Learn Financial Modeling From People Who Actually Use It
Our instructors don't just teach scenario modeling—they build models for real businesses every week. You'll learn methods that work in actual decision-making environments, not just in textbooks.

Linh Tran
Scenario Planning Specialist
Spent eight years helping manufacturing companies in northern Vietnam map out cash flow scenarios. She's walked through dozens of expansion decisions and knows which variables actually matter when money's on the line.

Mai Nguyen
Forecasting Consultant
Works with retail and service businesses to build realistic revenue projections. She's seen what happens when forecasts ignore seasonal patterns or local market conditions—and teaches you how to avoid those mistakes.
How We Actually Teach This Stuff
We skip the boring theory lectures. Instead, you'll work through real scenarios—messy ones with incomplete data and unclear outcomes, just like you face at work.
Start With a Real Problem
Each session begins with an actual business challenge. Maybe it's a restaurant trying to decide whether to open a second location. Or a wholesaler figuring out if they can afford to hire three more drivers.

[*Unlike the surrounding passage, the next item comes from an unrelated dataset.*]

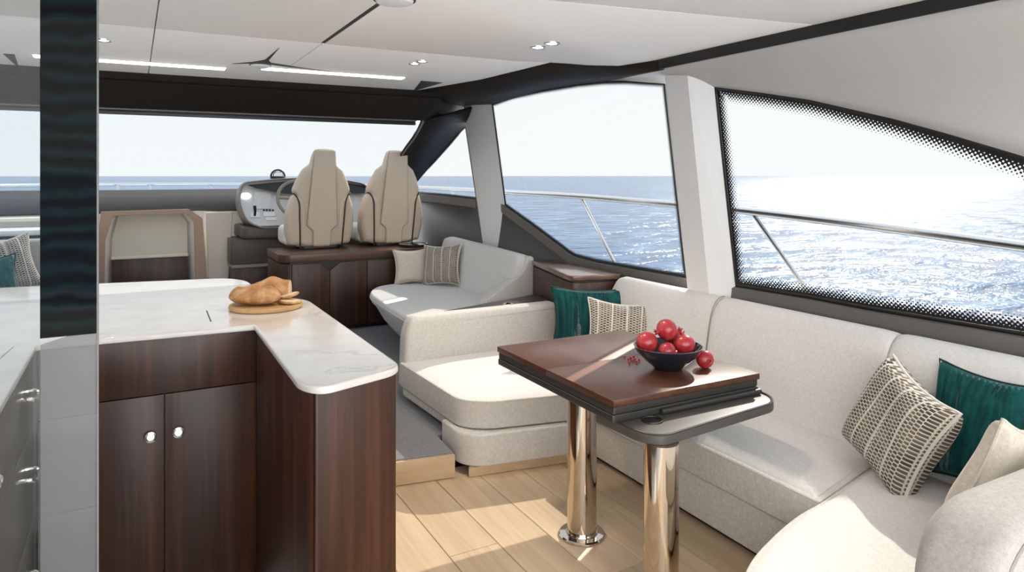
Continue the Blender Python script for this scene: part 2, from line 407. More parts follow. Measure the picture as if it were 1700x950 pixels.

You get the context, the constraints, and the question that needs answering. No made-up examples with perfect data.
Build the Model Together
Your instructor walks through their thinking out loud. Where do you start? Which assumptions need testing first? What can you ignore for now?
You're watching someone who's done this hundreds of times make judgment calls in real time. Then you try building a similar model on your own, with guidance when you get stuck.
Test Different Scenarios
Now comes the interesting part. What if sales come in 15% lower than expected? What if a key supplier raises prices? What if both happen at once?
You learn to stress-test your models and identify which assumptions matter most. This is where you start seeing patterns that apply across different types of businesses.
Get Direct Feedback
Submit your work and get specific comments. Not just "good job" or generic suggestions—actual notes on where your logic breaks down or which variables you're overlooking.
Our instructors review every model you submit. They've seen the common mistakes and can spot where you're making assumptions that won't hold up.
Quick Wins You Can Use Immediately
Before building any complex forecast, chart when money actually moves in and out. You'll catch timing problems that fancy models often miss.
Always run a realistic case, a worse case, and a better case. The gaps between them tell you where your biggest risks and opportunities sit.
Compare your projections to real results every month. You'll quickly learn which of your assumptions tend to be off—and adjust future models accordingly.
Start with the five or six variables that drive most of your outcomes. You can always add complexity later once the basics are working.